* Excerpted data
Begin

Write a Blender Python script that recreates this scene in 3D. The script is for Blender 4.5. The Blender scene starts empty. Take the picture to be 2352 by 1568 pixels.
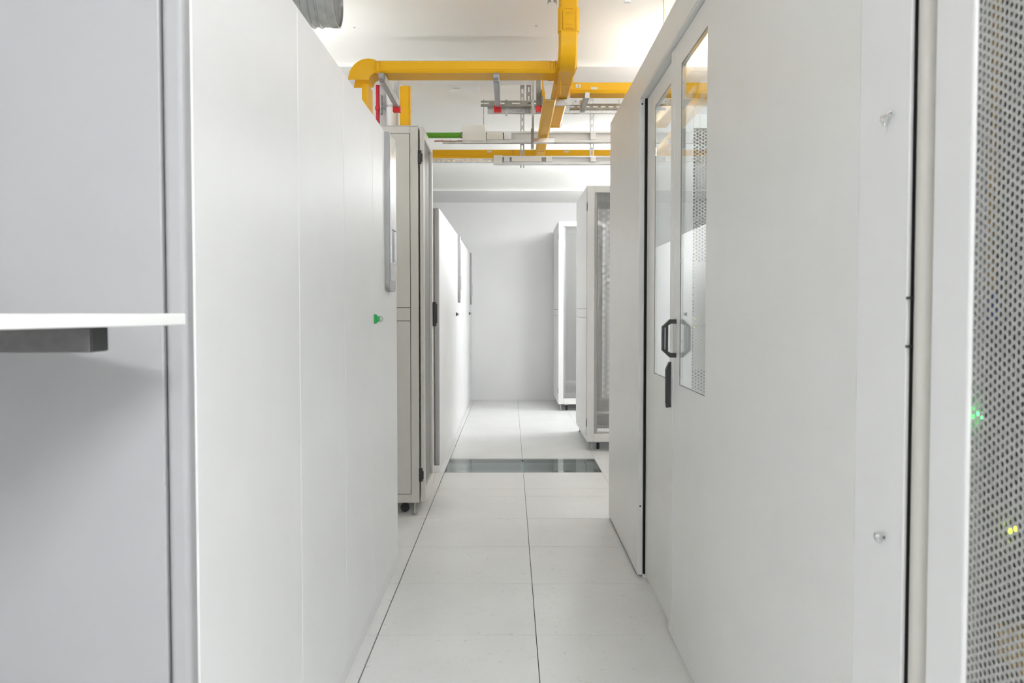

End
Begin

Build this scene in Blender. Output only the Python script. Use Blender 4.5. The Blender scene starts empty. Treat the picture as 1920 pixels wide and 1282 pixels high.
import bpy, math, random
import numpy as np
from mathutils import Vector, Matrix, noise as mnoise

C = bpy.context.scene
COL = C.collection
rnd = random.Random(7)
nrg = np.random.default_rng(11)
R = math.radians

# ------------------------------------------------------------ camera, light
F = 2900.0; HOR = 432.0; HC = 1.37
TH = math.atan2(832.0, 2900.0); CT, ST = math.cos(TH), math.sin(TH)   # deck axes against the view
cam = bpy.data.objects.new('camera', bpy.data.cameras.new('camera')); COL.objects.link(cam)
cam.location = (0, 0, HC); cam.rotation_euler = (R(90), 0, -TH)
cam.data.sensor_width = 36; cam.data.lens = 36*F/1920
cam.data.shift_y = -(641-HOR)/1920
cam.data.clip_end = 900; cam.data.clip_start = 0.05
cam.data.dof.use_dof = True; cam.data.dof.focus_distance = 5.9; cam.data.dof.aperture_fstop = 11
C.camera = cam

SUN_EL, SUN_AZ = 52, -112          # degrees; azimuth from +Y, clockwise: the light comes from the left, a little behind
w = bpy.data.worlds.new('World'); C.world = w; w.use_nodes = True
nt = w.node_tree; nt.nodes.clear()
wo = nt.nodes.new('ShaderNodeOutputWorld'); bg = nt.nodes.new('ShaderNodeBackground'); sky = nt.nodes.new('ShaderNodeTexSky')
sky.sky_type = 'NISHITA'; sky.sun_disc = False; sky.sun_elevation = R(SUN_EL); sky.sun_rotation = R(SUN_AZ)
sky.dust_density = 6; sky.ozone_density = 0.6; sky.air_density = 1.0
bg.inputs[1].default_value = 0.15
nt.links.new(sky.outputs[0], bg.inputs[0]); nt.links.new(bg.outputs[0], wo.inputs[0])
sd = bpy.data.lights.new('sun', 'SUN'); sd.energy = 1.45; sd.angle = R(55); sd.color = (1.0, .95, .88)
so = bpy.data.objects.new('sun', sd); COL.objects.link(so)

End

* The problem
Starting at the line that contains "Build this scene" and stopping at the line that contains "R = math.radians", transcribe the lines exactly; both boundary lines are to be included.

* Correct response
Build this scene in Blender. Output only the Python script. Use Blender 4.5. The Blender scene starts empty. Treat the picture as 1920 pixels wide and 1282 pixels high.
import bpy, math, random
import numpy as np
from mathutils import Vector, Matrix, noise as mnoise

C = bpy.context.scene
COL = C.collection
rnd = random.Random(7)
nrg = np.random.default_rng(11)
R = math.radians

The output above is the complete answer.